Perché se la “sindrome cinese”
è una ipotesi che si spera non dover sperimentare in realtà, la
storia dentro cui vanno ad invischiarsi, Astengo e la sua “squadra”,
punta dentro gli affari di questa azienda di navigazione che ha un
volto pulito, come quello del manager che nel suo ufficio snocciola
all’investigatore i numeri del business, di hub da aprire, di
porti e di infrastrutture da realizzare grazie ai prestiti del
governo cinese, per quella sua opera di penetrazione dentro le
economie occidentali usando il suo soft power con l’arma dei soldi.
Ma c’è anche un volto più nascosto, dove le slides, i modi cortesi (ma spicci) lasciano il posto a qualcosa dal sapore criminale. Di consorterie criminali che usano questa rete commerciale per traffici poco puliti, consorterie che si muovono su base familiare, come la ndrangheta nostrana,
Le consorterie criminali cinesi in Italia replicano il modello di riferimento proprio della ’Ndrangheta. Si costituiscono su base familiare. In base al guanxi, [..] Il guanxi è come una rete che assicura benefici e servizi.
Ma forse questa storia, che vede coinvolto un ragazzino, un uomo d’affari e un misterioso “uomo nero”, ha dietro qualcosa di diverso dal traffico di merce contraffatta o di rifiuti. Cosa ci faceva quel ragazzino in quell’ufficio? E cosa c’entra quel circo dentro cui lavorava?
Per fortuna Astengo ha dalla sua parte l’ex collega ispettore Bazzano, che lo aiuterà anche a rischio della vita e forse della sua carriera, perché dall’altro stanno arrivando tante pressioni per archiviare quell’omicidio tra cinesi e chiudere qualche occhio su quella potente compagnia di spedizioni.
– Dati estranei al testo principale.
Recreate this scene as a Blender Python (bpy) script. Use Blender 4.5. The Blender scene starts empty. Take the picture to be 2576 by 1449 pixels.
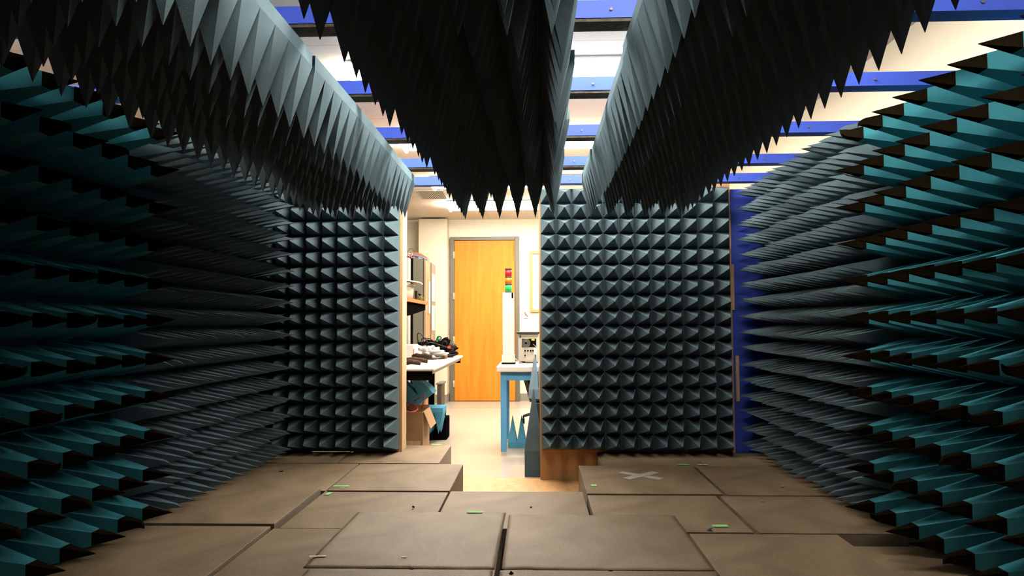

Che genere di investigatore è questo Michele Astengo? È un uomo che abbandonato la polizia dopo aver compreso l’impossibilità di fare giustizia, per delle leggi che incarcerano le vittime e scarcerano i colpevoli. Amante dei travestimenti, non quel genere di investigatori tutta azione e cazzotti. Una persona che non ama le pistole e che usa il suo sarcasmo per studiare le persone che si trova davanti per lavoro:
Chi adopera il sarcasmo come me, invece, vuole sondare il terreno. Cercare di capire fino a che punto ci si può spingere per definire un perimetro di sicurezza entro cui colpire, senza che le vere intenzioni vengano scoperte.
Cosa
mi è piaciuto di questo giallo? L’aver affrontato un argomento
attuale come il soft power cinese dove è difficile distinguere
interessi economici ed interessi di partito.
Mi è piaciuto
come è stato costruito il personaggio, abbastanza autoironico e
lontano mille miglia dallo stereotipo dell’investigatore tutto
azione e cinismo.
Ho trovato un po’ leggero il racconto, i protagonisti avrebbero avuto bisogno di qualche sfaccettatura in più e il racconto a volte scivola sui sentieri della prevedibilità.